Chevron (CVX), an oil and gas producer, reported better-than-expected results in the third quarter of 2024. The company returned $7.7 billion to shareholders during this period, with $4.7 billion in share buybacks and $2.9 billion in dividends. At a quarterly dividend of $1.63 per share (or an annualized $6.52), CVX offers a dividend yield of 4.1%. Goldman Sachs analyst Neil Mehta has reiterated a buy rating on CVX and slightly raised the price target to $170 from $167. This reflects his updated earnings estimates. Mehta remains optimistic about Chevron due to expectations for volume and [free cash flow] inflection driven by Tengiz in Kazakhstan, where the company is demonstrating strong execution progress. He also highlighted the company's attractive capital returns profile that includes dividends and buybacks, with expectations of a yield of around 10% in both 2025 and 2026. Additionally, favorable updates on Chevron's Gulf of Mexico projects, where the company aims to increase production to 300 Mb/d by 2026, and its cost reduction efforts, which aim to generate $3 billion of structural cost savings by the end of 2026, are other positive factors. Mehta ranks No. 391 among more than 9,200 analysts tracked by TipRanks. His ratings have been profitable 62% of the time, delivering an average return of 11%.

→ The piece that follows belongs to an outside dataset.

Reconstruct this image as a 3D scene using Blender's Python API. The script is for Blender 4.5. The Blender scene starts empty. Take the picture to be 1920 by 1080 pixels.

Chevron's consistent performance and focus on shareholder returns make it a reliable dividend player in the oil and gas sector. Its ability to navigate through volatile market conditions and deliver value to shareholders is a key strength.
Energy Transfer (ET), a midstream energy company structured as a limited partnership, made a quarterly cash distribution of $0.3225 per common unit for the third quarter, representing a 3.2% year-over-year rise. With an annualized distribution of $1.29 per common unit, ET pays a yield of 6.8%. JPMorgan analyst Jeremy Tonet reaffirmed a buy rating on ET and raised his 12-month price target to $23 from $20. The analyst noted that the company's third-quarter adjusted earnings before interest, taxes, depreciation and amortization of $3.96 billion exceeded JPMorgan's estimate of $3.912 billion and the Street's consensus of $3.881 billion. While Energy Transfer reiterated its full-year adjusted EBITDA guidance in the range of $15.3 billion to $15.5 billion, Tonet believes the company is positioned to surpass the high end of that guidance as the full impact of its optimization efforts is not yet reflected in the outlook. Tonet further highlighted that the integration of the WTG Midstream acquisition is on track and Energy Transfer has approved several projects to improve reliability, reduce losses and enhance system efficiencies. Overall, Tonet thinks ET is trading at a discounted price, offering a lucrative entry point for investors. He sees [natural gas liquids] logistics, particularly [U.S. Gulf Coast] and Marcus Hook exports, as key growth engines for ET, given global LPG demand growth. Tonet ranks No. 420 among more than 9,200 analysts tracked by TipRanks. His ratings have been successful 61% of the time, delivering an average return of 10.5%.
Energy Transfer's midstream operations and attractive yields make it an appealing investment option for those seeking exposure to the energy sector. The company's focus on optimization and growth is likely to drive future performance.
Enterprise Products Partners (EPD), a partnership that offers midstream energy services, distributed $0.525 per unit for the third quarter, representing a 5% annual increase. With an annual distribution of $2.10 per common unit, EPD offers a yield of 6.4%. The JPMorgan analyst said EPD's Q3 performance benefited from three natural gas processing plants that started commercial operations over the past year. The third quarter also saw wide natural gas spreads between Waha and other market hubs. At its Investor Day, EPD emphasized that one of its key operating objectives for 2024 was to enhance the reliability and utilization rates of its two propane dehydrogenation (PDH) plants. Tonet said EPD expects its PDH enhancements to deliver an incremental $200 million in cash flows. Capital allocation is favorable, with EPD repurchasing $76 million in stock in the third quarter, up from $40 million in the second quarter. Enterprise plans to continue making buybacks in an annual range of $200 to $300 million over the remainder of 2024 and 2025. Tonet continues to be bullish on EPD stock, stating that it "consistently delivered strong results throughout the various cycles, weathering downdrafts yet still participating during upward cycles." His optimism is also based on EPD having the largest and most integrated natural gas liquids (NGL) footprint in North America, supporting superior operating leverage. He believes EPD's financial flexibility gives it an edge over its peers. Given all these positives, Tonet reiterated a buy rating on EPD stock and increased his price target to $37 from $34.
Enterprise Products Partners' leadership in midstream energy services and its focus on operational excellence make it a standout investment. The company's ability to generate consistent cash flows and deliver value to shareholders is a testament to its strength.